The reason why I'm skeptical of the rendering style (or lack thereof) is that I look at a photograph the way I look at a painting. It's not about the subject but about the image. The subject is a part of it but so is the rendering (colors, bokeh etc). A van Gogh is interesting largely because of the impressionist rendering style ( ) and not because the focus of the painting is on an interesting subject.
I fully agree with Garry Winogrand's philosophy: "I photograph to see what the world looks like in photographs."
To me the photograph itself is the interesting part and not the subject. An interesting subject can make a photograph better but for me it is still all about the image. Subject, composition, colors, bokeh etc are all constituent parts.
The ironic thing though is that by its insistence on being as neutral as Swiss foreign policy Leica has managed to partially undo the "subject first" ideal. When I look at a Leica shot I'm acutely aware that I'm not looking at the subject but at a photo of the subject. Zeiss on the other hand provides images that look more like you are looking at the real thing and not a photograph of the real thing. Edward (h00ligan) posted a couple of pages back a comment from his girlfriend about images that look "like you are looking through a window". That's Zeiss. Some Leica glass can provide it partially but the completely neutral 75 Cron completely obliterates that feature by its many optical corrections.

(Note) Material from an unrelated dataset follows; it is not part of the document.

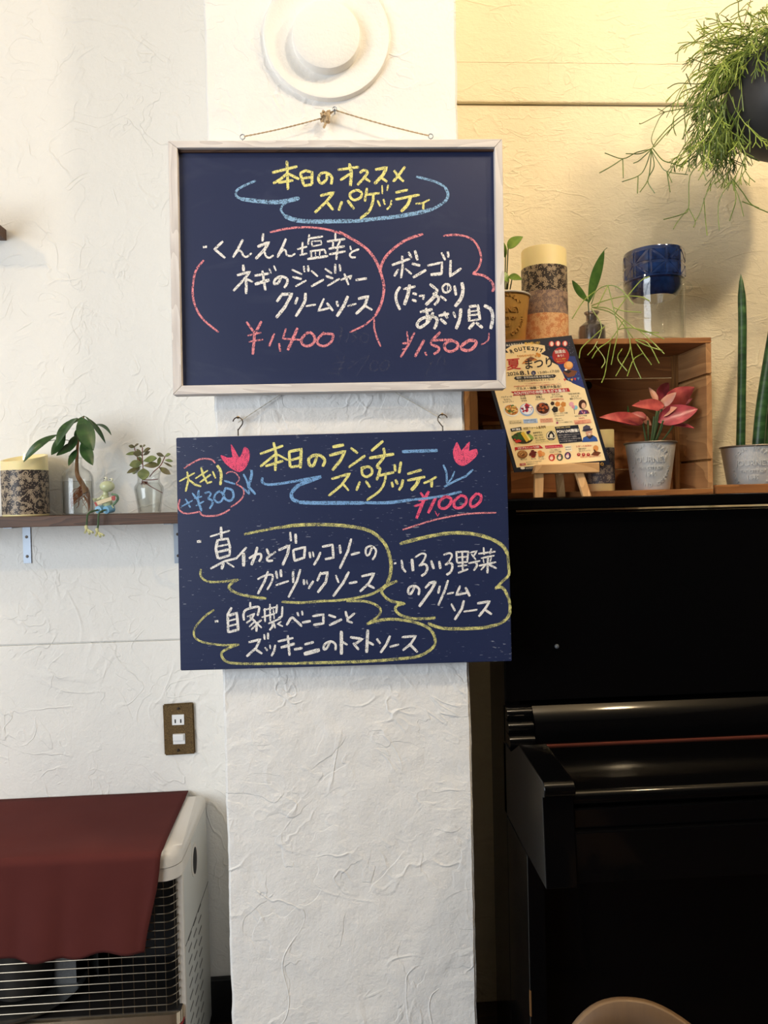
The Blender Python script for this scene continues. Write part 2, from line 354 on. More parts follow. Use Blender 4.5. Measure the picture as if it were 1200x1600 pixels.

A couple of more shots of the same type (medium distance, people) with neutral rendering:
This one is an exception with a slightly less flat look:
Luka, I am shocked and have to agree, there is much less depth in the 75 shots you have posted compared to the zeiss.. that's a real selling point for zeiss.
I think the m9 75 still seems to have a lot of depth, but it's just different. I really can't quantify it, but thinking maybe it's contrast...
which leads me to ask, can you then recover much of it in post with a bump of some sliders?
Edward, not really or at least not in any sure way I know. My personal theory is that the depth effect of the Zeiss is related to micro contrast and the sharpness to blur transition.
I have tried to get a bit more depth by increases in global contrast and by adding a vignette, but not very successfully.
Here is an example - an image I posted above. Here is the unprocessed version (lightroom default settings + default resize & sharpen):
I increased contrast, added vignetting and reduced the saturation and added some more sharpening to the in focus areas. Result:
Although I like the result better than the original, I can't claim that it has more depth. To really see the difference open the images in separate tabs and flip between them.
Why did you reduce the saturation? It looks like neither Zeiss nor Leica.
I think the Zeiss look is partly about contrast (Leica also has high micro-contrast, just lower overall contrast) and the dof transition, possibly including the edge effects that Brainiac was always bringing up. It works well to enhance photos, but if you don't want an enhanced photo, just what you saw, the Leica works better, IMO. The only aspect of reality that the Leica messes with is the foreground-background separation, which is stronger than in real life. It is quite a big change, actually, and maybe the reason why these window comments about Zeiss arise, but it has a subject-isolation effect stronger than the equivalent Zeiss, which includes more of the background in the image.
Its interesting, the Zeiss 28/2 seems to act more like a Leica in regards to contrast and micro-contrast (in that its lower contrast and high micro contrast) than most of the current Zeiss lenses and I thats one of the reasons I like it. Sometimes subtlety is good. I personally like the unaltered shot, denoir, the altered photo looks harsher in regards to the tonal transitions and doesn't jive well with what seems to be a soft light.